Much of the action takes place over a short stretch — a weekend and a few more days. Besties Beth (Leighton Meester — who I’d last watched in The Roommate, also available on Netflix) and Kate (Christina Wolfe) decide to hook up for a weekend, on a whim (fanned more by Kate), in an unnamed city in Croatia. Beth is a new mother, trapped in a marriage that’s going south, and Kate has just had a bad breakup. The plan is that for the next 48 hours they will relive their younger — and wilder — days, when they couldn’t spend a day without each other.


By the end of the weekend, one of them will be dead, while the other has to contend with a botched-up investigation in a foreign land, with the unlikely help from a (Syrian immigrant) taxi driver called Zain (Ziad Bakri).

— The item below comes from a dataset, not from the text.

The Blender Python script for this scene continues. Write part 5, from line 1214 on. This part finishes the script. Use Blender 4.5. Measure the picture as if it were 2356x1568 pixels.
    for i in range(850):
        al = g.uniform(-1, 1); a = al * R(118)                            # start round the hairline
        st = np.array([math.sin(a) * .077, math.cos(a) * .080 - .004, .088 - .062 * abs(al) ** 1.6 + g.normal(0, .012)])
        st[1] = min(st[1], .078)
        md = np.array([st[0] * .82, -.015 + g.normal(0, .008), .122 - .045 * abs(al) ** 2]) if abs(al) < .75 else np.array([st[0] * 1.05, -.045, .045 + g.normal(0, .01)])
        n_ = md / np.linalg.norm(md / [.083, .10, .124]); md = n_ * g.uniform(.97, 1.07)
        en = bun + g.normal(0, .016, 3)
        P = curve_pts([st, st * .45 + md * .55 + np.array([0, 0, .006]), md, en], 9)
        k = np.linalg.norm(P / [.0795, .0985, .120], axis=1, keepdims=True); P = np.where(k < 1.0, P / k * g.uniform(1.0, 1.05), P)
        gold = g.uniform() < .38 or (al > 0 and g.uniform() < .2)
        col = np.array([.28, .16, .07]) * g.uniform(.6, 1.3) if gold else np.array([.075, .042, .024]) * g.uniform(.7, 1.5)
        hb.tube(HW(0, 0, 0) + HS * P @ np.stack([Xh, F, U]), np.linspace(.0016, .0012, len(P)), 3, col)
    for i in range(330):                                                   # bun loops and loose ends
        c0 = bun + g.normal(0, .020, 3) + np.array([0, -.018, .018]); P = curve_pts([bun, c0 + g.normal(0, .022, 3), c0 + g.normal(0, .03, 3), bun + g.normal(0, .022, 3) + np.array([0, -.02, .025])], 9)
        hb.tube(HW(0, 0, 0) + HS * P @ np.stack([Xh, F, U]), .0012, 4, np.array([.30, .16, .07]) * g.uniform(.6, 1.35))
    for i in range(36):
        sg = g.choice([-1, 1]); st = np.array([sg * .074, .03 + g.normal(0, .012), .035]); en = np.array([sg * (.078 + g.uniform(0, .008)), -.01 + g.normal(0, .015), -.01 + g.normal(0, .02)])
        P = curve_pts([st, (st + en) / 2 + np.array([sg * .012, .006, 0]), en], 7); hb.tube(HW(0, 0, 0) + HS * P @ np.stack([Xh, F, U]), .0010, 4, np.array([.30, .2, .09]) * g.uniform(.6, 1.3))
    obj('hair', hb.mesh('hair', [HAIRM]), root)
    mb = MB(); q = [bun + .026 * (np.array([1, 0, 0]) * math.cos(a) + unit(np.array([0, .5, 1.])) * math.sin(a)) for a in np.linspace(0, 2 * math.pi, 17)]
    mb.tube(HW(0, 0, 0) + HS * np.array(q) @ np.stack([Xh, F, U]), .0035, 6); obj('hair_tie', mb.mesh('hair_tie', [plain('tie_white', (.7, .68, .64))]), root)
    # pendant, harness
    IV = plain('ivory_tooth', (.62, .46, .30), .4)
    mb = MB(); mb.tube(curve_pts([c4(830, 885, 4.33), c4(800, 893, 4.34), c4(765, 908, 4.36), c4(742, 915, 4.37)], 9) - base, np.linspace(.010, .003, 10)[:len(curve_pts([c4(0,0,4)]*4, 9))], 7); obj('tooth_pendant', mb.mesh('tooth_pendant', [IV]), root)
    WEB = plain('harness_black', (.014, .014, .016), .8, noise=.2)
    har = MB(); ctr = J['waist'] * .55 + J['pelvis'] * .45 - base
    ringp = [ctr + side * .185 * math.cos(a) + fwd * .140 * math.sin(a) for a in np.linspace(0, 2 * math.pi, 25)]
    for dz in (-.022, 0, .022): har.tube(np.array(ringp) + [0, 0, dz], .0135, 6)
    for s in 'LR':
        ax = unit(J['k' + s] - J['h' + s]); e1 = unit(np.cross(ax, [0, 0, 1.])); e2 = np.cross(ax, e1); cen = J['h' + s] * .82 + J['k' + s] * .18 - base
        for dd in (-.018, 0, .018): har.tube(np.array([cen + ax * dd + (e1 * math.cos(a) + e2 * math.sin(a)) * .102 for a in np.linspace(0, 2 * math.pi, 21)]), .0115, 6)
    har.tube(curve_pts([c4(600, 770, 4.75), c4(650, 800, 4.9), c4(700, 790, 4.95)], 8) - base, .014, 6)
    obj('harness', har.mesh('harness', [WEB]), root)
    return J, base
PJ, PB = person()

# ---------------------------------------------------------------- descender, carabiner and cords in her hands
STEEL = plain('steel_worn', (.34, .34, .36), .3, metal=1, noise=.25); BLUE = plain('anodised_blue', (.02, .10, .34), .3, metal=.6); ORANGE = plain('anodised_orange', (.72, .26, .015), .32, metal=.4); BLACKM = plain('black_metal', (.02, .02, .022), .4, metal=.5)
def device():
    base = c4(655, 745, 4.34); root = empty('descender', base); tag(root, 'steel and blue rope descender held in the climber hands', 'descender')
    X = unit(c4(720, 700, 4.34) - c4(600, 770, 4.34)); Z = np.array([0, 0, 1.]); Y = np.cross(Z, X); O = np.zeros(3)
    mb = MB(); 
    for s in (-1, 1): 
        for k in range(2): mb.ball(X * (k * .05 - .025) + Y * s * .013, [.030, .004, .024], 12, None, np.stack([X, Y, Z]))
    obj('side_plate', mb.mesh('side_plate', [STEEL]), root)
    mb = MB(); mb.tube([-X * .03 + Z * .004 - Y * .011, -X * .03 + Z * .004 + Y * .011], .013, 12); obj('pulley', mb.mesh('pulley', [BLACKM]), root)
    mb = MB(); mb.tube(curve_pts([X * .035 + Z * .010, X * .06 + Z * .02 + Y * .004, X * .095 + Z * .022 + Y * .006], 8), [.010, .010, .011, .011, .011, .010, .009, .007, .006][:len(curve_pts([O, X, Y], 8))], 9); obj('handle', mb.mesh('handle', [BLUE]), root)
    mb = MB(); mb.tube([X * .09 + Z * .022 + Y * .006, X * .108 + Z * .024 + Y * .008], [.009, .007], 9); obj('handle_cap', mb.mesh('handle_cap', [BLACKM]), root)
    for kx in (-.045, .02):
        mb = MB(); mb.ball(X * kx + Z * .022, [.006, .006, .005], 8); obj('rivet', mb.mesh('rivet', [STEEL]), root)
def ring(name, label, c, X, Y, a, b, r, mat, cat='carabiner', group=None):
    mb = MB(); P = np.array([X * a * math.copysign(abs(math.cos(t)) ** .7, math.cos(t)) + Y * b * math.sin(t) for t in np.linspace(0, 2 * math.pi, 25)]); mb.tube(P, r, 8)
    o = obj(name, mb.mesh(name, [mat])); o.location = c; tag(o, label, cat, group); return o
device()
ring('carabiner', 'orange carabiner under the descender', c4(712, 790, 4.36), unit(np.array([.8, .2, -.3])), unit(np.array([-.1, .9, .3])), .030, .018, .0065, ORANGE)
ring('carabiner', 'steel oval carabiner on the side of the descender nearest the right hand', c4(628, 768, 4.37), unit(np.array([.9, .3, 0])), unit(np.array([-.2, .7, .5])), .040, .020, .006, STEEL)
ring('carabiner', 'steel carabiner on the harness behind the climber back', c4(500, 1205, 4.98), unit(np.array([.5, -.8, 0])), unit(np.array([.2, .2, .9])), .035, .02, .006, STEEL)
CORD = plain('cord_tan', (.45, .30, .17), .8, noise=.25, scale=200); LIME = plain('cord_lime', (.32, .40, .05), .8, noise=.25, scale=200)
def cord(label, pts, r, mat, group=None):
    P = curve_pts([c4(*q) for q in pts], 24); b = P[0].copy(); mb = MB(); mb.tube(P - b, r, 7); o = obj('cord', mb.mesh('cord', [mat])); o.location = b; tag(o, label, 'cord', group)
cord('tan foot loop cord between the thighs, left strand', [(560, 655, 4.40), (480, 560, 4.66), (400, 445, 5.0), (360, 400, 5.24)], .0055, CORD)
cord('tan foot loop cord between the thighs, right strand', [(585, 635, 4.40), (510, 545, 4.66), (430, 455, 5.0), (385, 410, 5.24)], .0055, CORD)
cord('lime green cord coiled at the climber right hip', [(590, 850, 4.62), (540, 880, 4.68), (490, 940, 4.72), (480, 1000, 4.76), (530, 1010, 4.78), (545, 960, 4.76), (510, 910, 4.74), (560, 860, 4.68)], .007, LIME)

None of the performances are rousing, but you are kind of caught up in an intriguing plot, where everyone is a suspect in a murder mystery (because each has a motive, however far-fetched), and where everyone seems to be concealing more than revealing. The notable exception in the performance stakes is Ziad Bakri: Zain, the cabbie played by him, despite his “good intentions” is also a suspect, and he balances both “possibilities” quite beautifully. But, away from the twists and turns, and the unravelling of lies and deceit, perhaps, the best bit about The Weekend Away is the setting. The film has been predominantly shot in Split, Croatia — which is as picture-perfect as it can get. It’s great promotion for a place that always plays second fiddle to Zagreb and Dubrovnik, with everyone who’s watched the film is Googling “Where has The Weekend Away been shot?”